| Material for this task |
==*==

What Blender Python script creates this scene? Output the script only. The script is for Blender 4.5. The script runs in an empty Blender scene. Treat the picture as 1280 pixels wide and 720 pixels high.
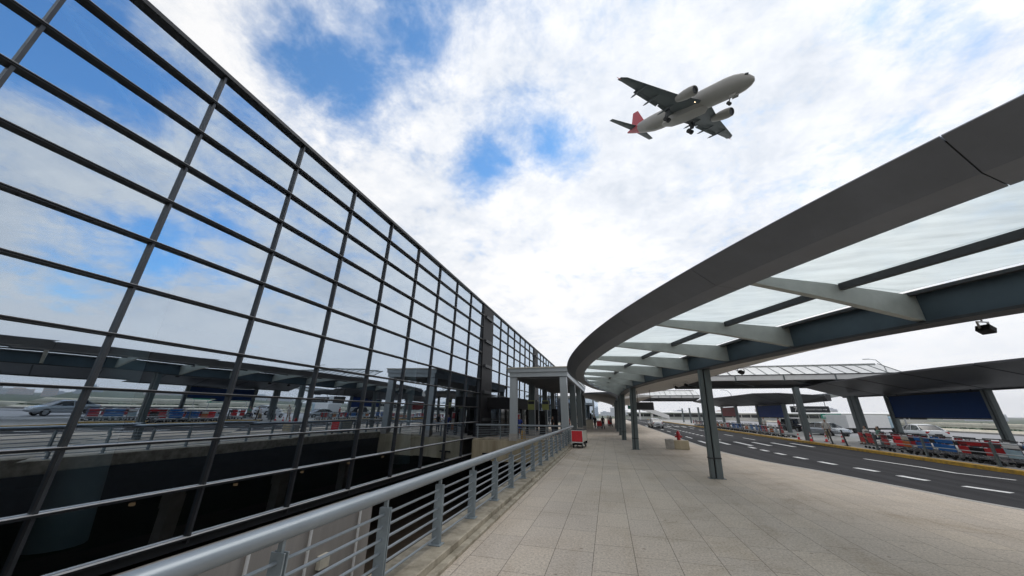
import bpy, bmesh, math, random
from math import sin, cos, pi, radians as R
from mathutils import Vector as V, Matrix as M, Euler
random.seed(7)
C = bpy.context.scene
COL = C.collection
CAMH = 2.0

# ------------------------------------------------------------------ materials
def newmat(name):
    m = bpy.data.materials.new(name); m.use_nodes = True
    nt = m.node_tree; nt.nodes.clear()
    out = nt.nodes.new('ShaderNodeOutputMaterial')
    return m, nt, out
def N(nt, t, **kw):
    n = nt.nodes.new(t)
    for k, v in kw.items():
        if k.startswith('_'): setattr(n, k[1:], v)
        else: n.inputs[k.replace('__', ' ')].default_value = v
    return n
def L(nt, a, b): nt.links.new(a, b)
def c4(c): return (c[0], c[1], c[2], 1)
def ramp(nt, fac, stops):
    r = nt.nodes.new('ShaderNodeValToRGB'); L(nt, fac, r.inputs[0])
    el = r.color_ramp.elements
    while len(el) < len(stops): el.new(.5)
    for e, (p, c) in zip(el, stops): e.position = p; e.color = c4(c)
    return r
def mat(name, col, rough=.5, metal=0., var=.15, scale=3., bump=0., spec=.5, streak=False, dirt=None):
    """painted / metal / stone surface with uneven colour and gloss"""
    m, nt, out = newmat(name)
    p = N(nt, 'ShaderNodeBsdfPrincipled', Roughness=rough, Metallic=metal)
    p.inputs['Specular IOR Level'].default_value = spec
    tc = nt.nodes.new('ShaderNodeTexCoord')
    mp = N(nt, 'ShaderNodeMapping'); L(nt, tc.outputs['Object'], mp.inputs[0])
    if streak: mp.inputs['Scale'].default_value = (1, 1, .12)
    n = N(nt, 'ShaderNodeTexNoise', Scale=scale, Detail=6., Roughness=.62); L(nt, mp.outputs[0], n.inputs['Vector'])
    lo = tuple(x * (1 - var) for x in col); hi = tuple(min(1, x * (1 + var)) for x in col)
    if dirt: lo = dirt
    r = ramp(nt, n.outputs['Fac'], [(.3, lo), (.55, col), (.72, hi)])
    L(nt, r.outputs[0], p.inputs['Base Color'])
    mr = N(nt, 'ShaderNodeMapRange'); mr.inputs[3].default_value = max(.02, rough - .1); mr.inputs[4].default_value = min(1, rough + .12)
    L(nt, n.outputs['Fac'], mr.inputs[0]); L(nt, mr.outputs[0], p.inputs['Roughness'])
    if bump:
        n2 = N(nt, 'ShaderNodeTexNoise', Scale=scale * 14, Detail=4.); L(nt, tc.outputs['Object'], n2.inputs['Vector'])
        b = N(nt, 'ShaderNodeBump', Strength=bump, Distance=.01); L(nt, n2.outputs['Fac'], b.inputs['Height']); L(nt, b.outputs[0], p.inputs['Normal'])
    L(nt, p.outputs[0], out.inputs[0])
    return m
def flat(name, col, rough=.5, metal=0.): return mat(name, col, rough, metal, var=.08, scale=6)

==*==

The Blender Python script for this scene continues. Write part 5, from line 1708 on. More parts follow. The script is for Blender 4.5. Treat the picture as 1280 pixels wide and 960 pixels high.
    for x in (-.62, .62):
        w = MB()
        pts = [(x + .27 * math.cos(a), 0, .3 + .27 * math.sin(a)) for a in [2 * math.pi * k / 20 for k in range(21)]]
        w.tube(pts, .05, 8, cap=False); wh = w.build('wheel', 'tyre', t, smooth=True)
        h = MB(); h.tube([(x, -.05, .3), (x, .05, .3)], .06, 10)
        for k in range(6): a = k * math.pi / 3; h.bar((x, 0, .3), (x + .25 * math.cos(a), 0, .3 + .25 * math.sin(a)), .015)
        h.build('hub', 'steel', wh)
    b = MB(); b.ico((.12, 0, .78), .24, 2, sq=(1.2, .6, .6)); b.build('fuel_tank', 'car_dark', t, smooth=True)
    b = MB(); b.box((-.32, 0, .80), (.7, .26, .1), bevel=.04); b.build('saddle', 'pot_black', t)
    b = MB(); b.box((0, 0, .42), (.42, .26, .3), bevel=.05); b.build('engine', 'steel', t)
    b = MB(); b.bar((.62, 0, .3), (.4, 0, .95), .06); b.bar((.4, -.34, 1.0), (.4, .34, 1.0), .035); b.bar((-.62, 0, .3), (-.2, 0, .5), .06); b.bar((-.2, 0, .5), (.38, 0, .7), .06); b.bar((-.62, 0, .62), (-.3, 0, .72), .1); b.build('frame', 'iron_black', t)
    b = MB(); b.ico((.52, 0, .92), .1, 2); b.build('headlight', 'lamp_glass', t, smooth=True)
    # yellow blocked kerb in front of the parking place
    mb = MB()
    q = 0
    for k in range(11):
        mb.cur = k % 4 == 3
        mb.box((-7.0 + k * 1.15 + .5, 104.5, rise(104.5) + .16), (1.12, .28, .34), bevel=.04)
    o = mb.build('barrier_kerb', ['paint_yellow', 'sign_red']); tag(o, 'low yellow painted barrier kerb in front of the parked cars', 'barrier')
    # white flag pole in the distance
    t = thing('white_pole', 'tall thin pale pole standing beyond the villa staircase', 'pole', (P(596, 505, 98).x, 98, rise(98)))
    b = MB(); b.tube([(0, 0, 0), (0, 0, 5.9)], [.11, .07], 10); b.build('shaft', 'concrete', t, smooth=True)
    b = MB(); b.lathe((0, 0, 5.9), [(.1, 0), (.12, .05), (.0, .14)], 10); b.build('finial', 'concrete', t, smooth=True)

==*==

| Exercise prompt |
The required answer is a single number: the count of lines in the entries that hold the string "wide".

| Written response |
2